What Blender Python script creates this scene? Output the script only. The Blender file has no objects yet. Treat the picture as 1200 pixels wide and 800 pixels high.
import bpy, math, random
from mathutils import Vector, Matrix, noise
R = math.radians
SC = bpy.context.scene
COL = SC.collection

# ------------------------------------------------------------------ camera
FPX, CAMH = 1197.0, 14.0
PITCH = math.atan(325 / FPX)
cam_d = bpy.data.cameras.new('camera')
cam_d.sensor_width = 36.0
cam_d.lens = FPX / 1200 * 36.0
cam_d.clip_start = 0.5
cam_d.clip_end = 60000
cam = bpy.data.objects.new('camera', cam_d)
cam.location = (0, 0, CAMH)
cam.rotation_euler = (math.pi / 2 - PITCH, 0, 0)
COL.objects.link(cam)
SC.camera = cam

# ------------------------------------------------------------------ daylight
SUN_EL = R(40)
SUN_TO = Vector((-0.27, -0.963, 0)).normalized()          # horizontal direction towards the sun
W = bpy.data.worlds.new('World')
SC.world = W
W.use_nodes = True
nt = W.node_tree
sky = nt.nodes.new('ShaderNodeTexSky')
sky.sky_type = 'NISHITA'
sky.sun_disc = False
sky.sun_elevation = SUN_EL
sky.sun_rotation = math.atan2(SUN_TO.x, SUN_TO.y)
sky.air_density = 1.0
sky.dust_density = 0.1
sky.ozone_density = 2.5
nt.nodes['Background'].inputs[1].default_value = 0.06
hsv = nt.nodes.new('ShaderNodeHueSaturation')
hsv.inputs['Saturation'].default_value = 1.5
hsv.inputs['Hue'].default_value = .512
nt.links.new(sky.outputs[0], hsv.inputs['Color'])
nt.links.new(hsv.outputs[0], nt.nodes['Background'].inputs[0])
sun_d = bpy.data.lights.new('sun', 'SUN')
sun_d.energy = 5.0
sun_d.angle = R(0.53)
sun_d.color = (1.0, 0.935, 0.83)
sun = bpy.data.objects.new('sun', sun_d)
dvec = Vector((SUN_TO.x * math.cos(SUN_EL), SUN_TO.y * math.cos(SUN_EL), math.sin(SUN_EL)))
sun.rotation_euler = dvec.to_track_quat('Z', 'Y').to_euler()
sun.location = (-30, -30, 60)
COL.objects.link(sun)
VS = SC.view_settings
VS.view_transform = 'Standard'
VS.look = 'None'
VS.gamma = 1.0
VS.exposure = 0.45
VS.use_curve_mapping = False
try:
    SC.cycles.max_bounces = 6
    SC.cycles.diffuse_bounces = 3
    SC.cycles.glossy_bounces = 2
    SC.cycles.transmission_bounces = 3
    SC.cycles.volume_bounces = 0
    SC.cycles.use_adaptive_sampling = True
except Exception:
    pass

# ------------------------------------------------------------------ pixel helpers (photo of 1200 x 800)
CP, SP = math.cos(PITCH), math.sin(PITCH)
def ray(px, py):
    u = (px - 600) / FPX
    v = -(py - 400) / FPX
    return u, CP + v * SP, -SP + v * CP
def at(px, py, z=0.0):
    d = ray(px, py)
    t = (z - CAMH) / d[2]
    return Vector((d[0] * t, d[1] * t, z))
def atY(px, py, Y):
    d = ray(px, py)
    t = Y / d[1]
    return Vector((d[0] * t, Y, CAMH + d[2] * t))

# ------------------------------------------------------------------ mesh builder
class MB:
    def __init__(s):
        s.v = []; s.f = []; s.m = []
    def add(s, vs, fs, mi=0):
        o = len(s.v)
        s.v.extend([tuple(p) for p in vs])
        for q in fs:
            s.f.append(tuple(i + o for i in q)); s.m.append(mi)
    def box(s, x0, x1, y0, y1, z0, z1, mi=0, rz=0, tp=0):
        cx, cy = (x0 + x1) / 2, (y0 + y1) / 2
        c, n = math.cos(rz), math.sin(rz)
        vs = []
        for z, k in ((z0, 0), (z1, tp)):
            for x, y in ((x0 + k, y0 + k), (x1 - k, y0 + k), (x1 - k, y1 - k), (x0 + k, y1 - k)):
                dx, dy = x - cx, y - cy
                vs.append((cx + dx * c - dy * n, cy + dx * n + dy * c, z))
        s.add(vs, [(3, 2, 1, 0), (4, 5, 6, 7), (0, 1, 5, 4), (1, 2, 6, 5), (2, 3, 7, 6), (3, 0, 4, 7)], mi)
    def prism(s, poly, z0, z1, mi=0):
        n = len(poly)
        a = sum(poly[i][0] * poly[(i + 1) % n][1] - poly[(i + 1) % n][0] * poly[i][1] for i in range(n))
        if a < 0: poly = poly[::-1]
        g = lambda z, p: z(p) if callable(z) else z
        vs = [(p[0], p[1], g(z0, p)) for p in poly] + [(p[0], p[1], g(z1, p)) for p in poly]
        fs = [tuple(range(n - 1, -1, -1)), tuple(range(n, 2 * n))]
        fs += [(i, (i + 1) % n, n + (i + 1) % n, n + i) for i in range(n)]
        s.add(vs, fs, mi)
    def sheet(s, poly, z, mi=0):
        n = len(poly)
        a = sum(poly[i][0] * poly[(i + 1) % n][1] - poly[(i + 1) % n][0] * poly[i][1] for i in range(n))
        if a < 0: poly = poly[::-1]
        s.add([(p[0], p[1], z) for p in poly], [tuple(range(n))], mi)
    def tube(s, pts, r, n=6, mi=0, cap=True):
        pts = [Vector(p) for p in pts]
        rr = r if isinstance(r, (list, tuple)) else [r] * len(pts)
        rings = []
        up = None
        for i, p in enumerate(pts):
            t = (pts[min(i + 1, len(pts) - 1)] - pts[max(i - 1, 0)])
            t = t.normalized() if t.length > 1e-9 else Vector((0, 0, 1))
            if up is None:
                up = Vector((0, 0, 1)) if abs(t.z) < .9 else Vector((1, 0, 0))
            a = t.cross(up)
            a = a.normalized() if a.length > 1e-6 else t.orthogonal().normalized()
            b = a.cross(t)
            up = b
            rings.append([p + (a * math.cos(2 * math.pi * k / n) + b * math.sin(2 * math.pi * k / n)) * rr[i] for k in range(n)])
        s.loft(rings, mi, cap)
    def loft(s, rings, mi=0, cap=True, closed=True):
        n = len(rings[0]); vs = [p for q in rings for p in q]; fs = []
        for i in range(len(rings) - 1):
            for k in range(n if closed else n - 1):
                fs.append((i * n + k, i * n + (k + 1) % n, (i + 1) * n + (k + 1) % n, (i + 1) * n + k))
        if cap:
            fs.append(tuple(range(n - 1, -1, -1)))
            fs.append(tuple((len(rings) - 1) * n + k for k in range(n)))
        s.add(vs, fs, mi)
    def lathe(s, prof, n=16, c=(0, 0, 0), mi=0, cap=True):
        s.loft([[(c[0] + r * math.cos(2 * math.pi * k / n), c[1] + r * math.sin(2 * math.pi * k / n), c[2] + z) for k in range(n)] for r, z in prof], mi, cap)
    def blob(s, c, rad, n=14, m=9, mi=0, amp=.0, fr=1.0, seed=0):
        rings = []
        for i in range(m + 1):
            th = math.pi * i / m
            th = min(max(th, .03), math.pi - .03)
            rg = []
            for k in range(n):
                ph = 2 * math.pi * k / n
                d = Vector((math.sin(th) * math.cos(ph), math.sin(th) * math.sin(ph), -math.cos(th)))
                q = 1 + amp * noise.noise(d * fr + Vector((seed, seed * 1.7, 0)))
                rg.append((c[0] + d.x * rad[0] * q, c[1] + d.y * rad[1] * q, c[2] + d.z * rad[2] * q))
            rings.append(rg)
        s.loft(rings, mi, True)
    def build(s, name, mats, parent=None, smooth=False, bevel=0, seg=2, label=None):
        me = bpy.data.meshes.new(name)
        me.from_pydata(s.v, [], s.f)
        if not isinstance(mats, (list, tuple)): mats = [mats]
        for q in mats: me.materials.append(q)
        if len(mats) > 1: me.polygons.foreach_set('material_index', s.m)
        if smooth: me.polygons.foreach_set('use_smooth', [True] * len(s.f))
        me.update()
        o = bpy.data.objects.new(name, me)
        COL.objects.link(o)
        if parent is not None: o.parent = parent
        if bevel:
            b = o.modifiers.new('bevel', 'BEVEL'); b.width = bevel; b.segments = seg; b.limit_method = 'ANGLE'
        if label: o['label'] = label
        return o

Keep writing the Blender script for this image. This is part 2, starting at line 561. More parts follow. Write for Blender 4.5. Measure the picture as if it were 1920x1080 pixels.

══════

• _Aim_: Restate, please, word for word the span of records running from the first line to the line bearing "COL = SC.collection", both included, and nothing outside it.

• _Output of the task_:
What Blender Python script creates this scene? Output the script only. The Blender file has no objects yet. Treat the picture as 1200 pixels wide and 800 pixels high.
import bpy, math, random
from mathutils import Vector, Matrix, noise
R = math.radians
SC = bpy.context.scene
COL = SC.collection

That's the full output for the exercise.